Ars Technica has confirmed what a lot of us have suspected for a long time, that Facebook photos may never be truly "deleted" from Facebook's servers.  That's the bad news. 

 

The good news is that unless you're famous enough (or infamous) enough that people are actually linking to your Facebook photos from their e-mail or other places on the web, it is unlikely that anyone will see those "deleted" photos.  It's also good news that as of this time, they can't be searched by your name.
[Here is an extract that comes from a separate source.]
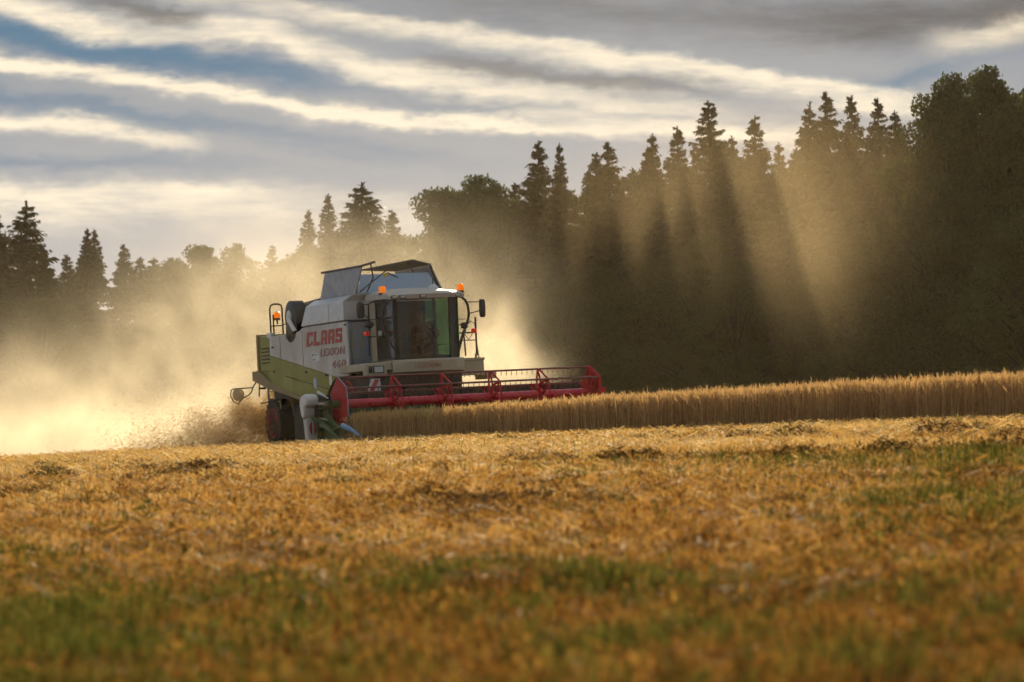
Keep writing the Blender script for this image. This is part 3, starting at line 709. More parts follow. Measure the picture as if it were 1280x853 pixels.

Finally, you may be relieved to know that this primarily applies to photos on Facebook - not comments or posts on Facebook. 

 

So, how would the photos be found? By the image file (ending in .jpg) that is associated with that photo.  You can find the link to the image file for just about any photo on the web by right-clicking on the photo, then selecting "properties," or "image properties," as your browser allows. Although it's a little more tedious, you can also find the link by clicking "view" at the top of your browser, then "source," then scrolling through to find the image file you're looking for. 

 

With that image file address, it is possible to view images that may have been deleted from the site they were originally posted on - until the images are finally deleted from the server.  Apparently, Facebook is not highly motivated to purge these old deleted files at this time (and why would they? Remember who their paying customers are).

 

Bottom line?  This is a good time for a reminder not to post ANYTHING on the web you wouldn't want everyone in the world to see - including your family, friends, and potential customers or clients.  Even if you have second thoughts and delete the content, you never know what that stuff could come back to haunt you.